1. Register for Discord and join the Midjourney server

Before using Midjourney, you need to have a Discord account: after signing up with an email, it’s recommended to complete email verification right away to avoid later restrictions when joining servers or sending commands. Next, enter Midjourney’s Discord server via the Midjourney official website or an official invite link. The first time you join, you usually need to click “Agree to rules / Complete verification” before you can see the channel list.

If you just want to try running through the process first, you can operate in the newbie channels; but with so many people, messages will scroll quickly and it’s hard to review your generation history. It’s more recommended to continue to the next step and add the Midjourney Bot to your own server for a cleaner environment.

2. Add the Midjourney Bot to your private server

Click the “+” on the left side of Discord to create a server, choose “From Scratch,” and name it anything you like, such as “MJ Studio.” Then go back to the official Midjourney server, find “Midjourney Bot” in the member list, open its profile, choose “Add App / Add to Server,” and authorize it into the server you just created.

When authorizing, pay attention to permissions: at minimum, it needs “Send Messages,” “Use Application Commands (Slash Commands),” and “Read Message History.” If you can’t see slash commands in your channel, first check whether application commands are disabled in the channel permissions—this is one of the most common sticking points for beginners.

3. Your first generation: how to use /imagine and write common parameters

In your private channel, type “/imagine.” Discord will pop up a prompt box; enter your prompt and send it—this is the most basic way to generate images in Midjourney. After generation, you’ll see four preview images. Common buttons include Upscale (U) and creating more Variations (V). Click once and it will queue another generation.

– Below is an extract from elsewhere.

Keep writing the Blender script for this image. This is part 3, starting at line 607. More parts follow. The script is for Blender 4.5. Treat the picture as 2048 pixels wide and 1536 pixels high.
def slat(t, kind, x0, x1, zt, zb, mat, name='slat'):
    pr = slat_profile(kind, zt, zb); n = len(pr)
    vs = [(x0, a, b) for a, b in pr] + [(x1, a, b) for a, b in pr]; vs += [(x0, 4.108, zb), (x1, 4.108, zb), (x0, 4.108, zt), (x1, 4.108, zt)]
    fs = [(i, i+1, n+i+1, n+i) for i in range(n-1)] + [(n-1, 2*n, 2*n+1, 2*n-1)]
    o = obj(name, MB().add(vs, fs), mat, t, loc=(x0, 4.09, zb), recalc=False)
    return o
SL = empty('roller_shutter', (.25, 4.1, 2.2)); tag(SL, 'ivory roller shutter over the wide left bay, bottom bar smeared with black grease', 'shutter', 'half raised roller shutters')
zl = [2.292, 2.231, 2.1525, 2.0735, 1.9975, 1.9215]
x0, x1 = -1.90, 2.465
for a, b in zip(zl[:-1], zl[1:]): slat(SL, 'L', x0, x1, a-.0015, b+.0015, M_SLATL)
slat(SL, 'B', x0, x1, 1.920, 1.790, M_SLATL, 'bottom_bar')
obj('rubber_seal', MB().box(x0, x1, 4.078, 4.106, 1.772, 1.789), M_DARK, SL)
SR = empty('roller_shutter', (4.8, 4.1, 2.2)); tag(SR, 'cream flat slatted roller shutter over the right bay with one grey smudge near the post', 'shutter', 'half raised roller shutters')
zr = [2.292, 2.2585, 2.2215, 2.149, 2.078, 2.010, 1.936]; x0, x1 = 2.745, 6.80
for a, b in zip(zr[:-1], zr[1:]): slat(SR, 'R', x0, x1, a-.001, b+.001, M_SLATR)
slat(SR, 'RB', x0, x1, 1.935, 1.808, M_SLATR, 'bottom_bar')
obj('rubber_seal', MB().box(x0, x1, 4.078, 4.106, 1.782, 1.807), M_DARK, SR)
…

For parameters, it’s recommended to start with three: use “--ar 16:9/1:1” for aspect ratio, “--stylize value” for style intensity, and “--chaos value” for randomness. For example:

“/imagine prompt: A corner of a cafe with indoor natural light, a wooden tabletop and books, photorealistic photography --ar 3:2 --stylize 150 --chaos 5”

If you want to lock in commonly used settings, you can use “/settings” to set default preferences; you can also use “/prefer option set” to save a frequently used parameter template for one-click reuse later, making prompt writing much easier. The key to Midjourney is “clear prompts + restrained parameters”: stabilize the style first, then gradually add details.

4. Account switching and common issues: can’t see commands, the bot doesn’t respond

When you need to switch accounts, the most reliable method is to log out of the current account in Discord and then log into another account; if you’re using a browser, you can also use different browser profiles or incognito windows to log in separately to avoid account crossover. All Midjourney-related actions follow the Discord account you’re logged into, so first confirm “which Discord account is currently logged in.”

When the Midjourney Bot doesn’t respond, troubleshoot in this order: (1) whether the bot is in that server/channel; (2) whether channel permissions allow “Use Application Commands”; (3) whether you’re using “/imagine” in the input box rather than plain text; (4) whether network issues prevented the Discord message from being sent. If the prompt is restricted or no image is generated, it usually means you triggered the content safety policy—rewrite the prompt and remove sensitive descriptions, and you’ll usually get results faster.